Fundamental to Maria Lai’s mature production is her recourse to thread, embroidery, and the art of sewing, which emerges in the Geographies, embroidered cloths on which complex “astral maps” are unfolded, which, the artist recalls, “responded to the need for a relationship with the infinite, for a dilation and projection onto distances.”

Lai’s maps invite us on a journey beyond contingency, drawing imaginary spaces, evoking worlds, constellations and astral harmonies. Curved lines and oblique ones lead our gaze to elsewhere, an emptiness that is charged with mystery and magic: “I seek cosmic spaces, skies, spaces that are far away yet tactile. The spaces I seek are not so much in a surface as beyond it.”

The artist also entrusts her autobiography, her thoughts, her aphorisms to embroidery, translating them into delicate writings on fabric, where the written language combines with the image, cancelling the distances between poetry and visual arts. Reflecting on an ancient practice linked to the female figure, sewing appears to be a place of freedom, capable of translating universal and personal instances.
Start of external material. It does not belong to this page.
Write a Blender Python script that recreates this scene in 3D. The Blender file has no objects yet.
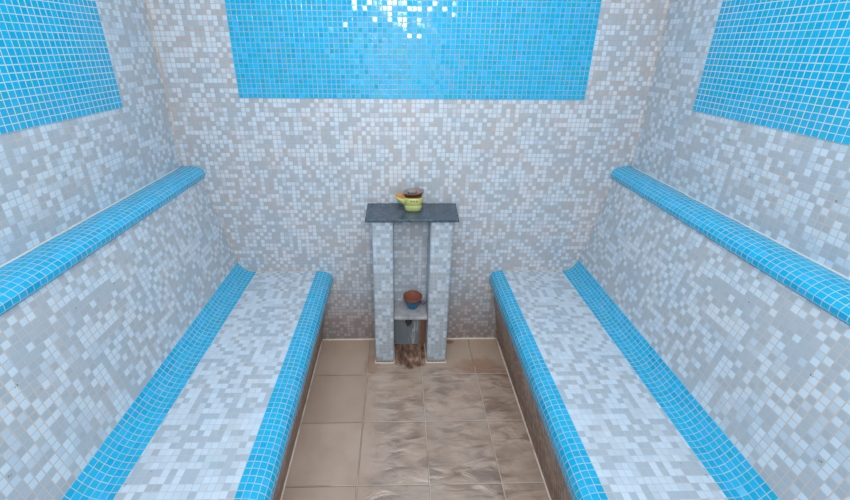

Love for creation envelops all the work of the artist for whom the work is “an object of scientific investigation, but a possibility of contact with the universal (...) The contact must be direct and individual, however: not as a mental act, but through the body, the material.” Maria Lai observes life in all its forms, giving voice to its variety: her works are an expression of a pure and unfiltered love for nature and living beings. “I am a little girl playing, a little goat anxious about precipices. I listen to the silence suspended between heaven and earth.” The little goat, humble and stubborn, is a kind of alter ego of the artist, who with determination pursues her research revealing the generative power of art, which defies convention and celebrates in simple language the wonder of creation.

“The exhibition Maria Lai. The Bread of Heaven reaffirms the centrality of the Museo Novecento in the Italian art scene,” says Sergio Risaliti, director of the Museo Novecento in Florence, “re-launching its role as a cultural institution committed to the realization of projects aimed at enhancing both the collections of the City of Florence and the artists in them, through exhibitions that cross the boundaries of the metropolitan city to open up to the national territory. The present exhibition is in fact part of the projects conceived in recent years, which have seen the presentation of a conspicuous number of works from the Alberto Della Ragione collection. On this occasion we have focused our attention on the work of Maria Lai, a protagonist of Italian art of the 20th and 21st centuries, one of whose works has recently become part of the twentieth-century collections of the City of Florence. Her research, now known to an ever-growing public also thanks to the tireless work of the Maria Lai Archive, seemed to us the most suitable to reinterpret in a contemporary key the timeless spirituality of St. Francis of Assisi, celebrated today thanks to the articulate and intense work of the Greccio 2023 National Committee.”

The exhibition opens Wednesday through Friday from 5 to 8 p.m., Saturday and Sunday from 10 a.m. to 1 p.m. and 5 to 8 p.m.